Por: Manuel Alejandro Encinas Islas
Egresado de la XVIII promoción de la Maestría en Ciencias Sociales.
Cuando se habla de democracia es inevitable pensar en el término ‘mayoría’, aunque no sean sinónimos. De la forma más simple, se entiende que hay democracia cuando las decisiones se toman considerando la voluntad de la mayor parte de quienes tienen derecho a decidir. En la antigua Atenas, la democracia se refería a una forma de gobierno donde las decisiones eran tomadas en una deliberación pública y sometidas a la alternativa con mayoría de electores. Este es el llamado ‘poder del pueblo’, que da origen al concepto ‘democracia’.
En la actualidad, resultaría poco práctico tomar decisiones en deliberación pública con los electores presentes (lo que se conoce como ‘democracia directa’), por el tamaño de la población y la diversidad de territorios. Para eludir este problema, las democracias modernas han adoptado la forma de ‘democracias representativas’, donde la ciudadanía elige representantes y estos son quienes toman decisiones en el gobierno o en la legislatura, y se obligan a atender las necesidades y demandas de los sectores sociales que representan.
Se puede decir que en las democracias modernas existen dos principios básicos: el de mayoría y el de representatividad. México se define como una República representativa y democrática, y esta base de nuestro régimen político lo podemos encontrar en la Constitución General de 1917 e, incluso, desde la de 1857.
Las pasadas elecciones del 2 de junio dejaron impresiones diversas en la ciudadanía. El hecho innegable es que el oficialismo obtuvo un triunfo contundente en la mayor parte de los puestos de elección. Es una victoria histórica que, con justa razón, se convierte en motivo de celebración para quienes comparten esta visión política. Pero este triunfo no debe deslumbrarnos y llevarnos olvidar las bases de nuestro régimen político.
La lista de personas que podían votar el pasado 2 de junio fue de 98,4 millones de electores. La futura presidenta fue electa por 35,9 millones de electores. Si bien, esto la convierte en la presidenta con mayor número votos en la historia del país, le toca gobernar también a 62,5 millones de electores que no votaron por ella.

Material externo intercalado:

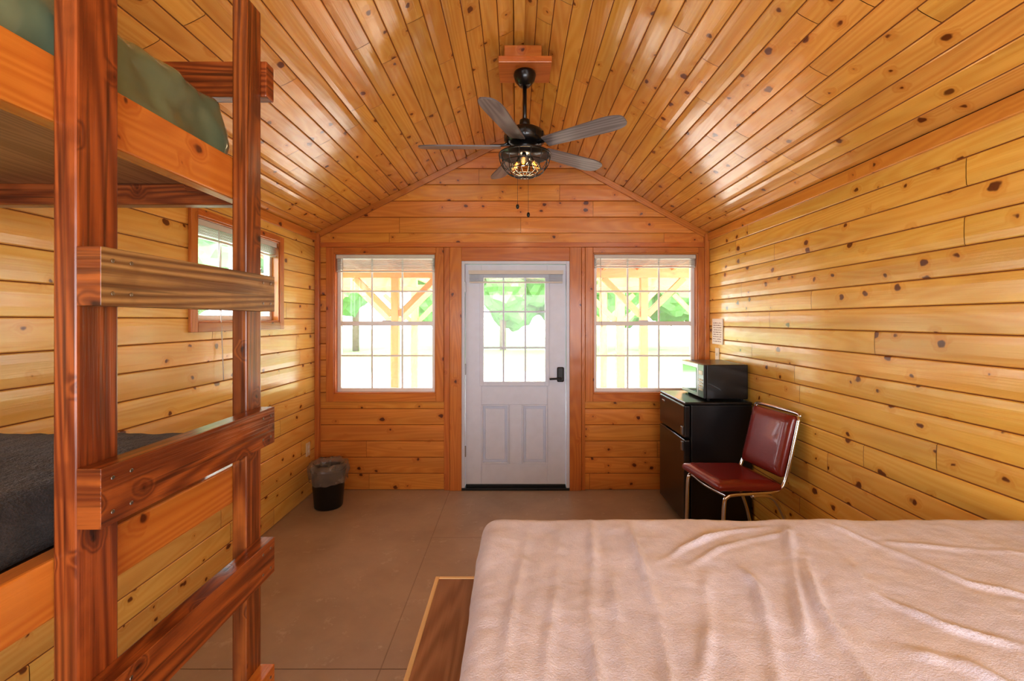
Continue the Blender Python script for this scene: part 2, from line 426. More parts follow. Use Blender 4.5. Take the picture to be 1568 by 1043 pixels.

Al mirar al Congreso de la Unión, el comportamiento de las cifras es similar: la Cámara de Diputados se conformó con 32,9 millones de votos al oficialismo (agrupando aquí a Morena, el PT y el Partido Verde); 24,4 millones de votos a las alternativas políticas al oficialismo (PRI, PAN, PRD y Movimiento Ciudadano) y 2,3 millones de votos nulos; pero existen también 38,7 millones de electores que no acudieron a votar (más personas que las que reunió en votos cualquiera de las opciones partidistas). En el Senado encontramos 32,5 millones de votos al oficialismo; 24,5 millones de alternativas políticas; 2,18 millones de votos nulos y 39,11 millones de abstenciones.
No se debe gobernar ni legislar para unos cuantos, y tampoco se debe excluir de la decisión pública a quienes no votan: la abstención también es una expresión política. El principio de representatividad exige escuchar a las diversas posturas y defender espacios plurales de discusión sobre los asuntos públicos. Aunque son frecuentemente criticadas, las figuras de representación proporcional y las primeras minorías contribuyen a cuidar los espacios de representación política de quienes no obtienen la mayoría de los votos del electorado.
Las mayorías arrasadoras pueden parecer imponentes, pero una democracia efectiva no ignora a las diferentes voces de la sociedad. Como ciudadanía nos toca analizar y comprender la importancia de la representatividad y defender los mecanismos que contribuyen a garantizarla. No olvidemos que las minorías de hoy fueron las mayorías arrasadoras del pasado, y las mayorías del presente fueron, en sus inicios, una oposición minoritaria. La posibilidad de subsistir en el escenario político y alternar el poder se debe a los mecanismos que el régimen democrático ha provisto.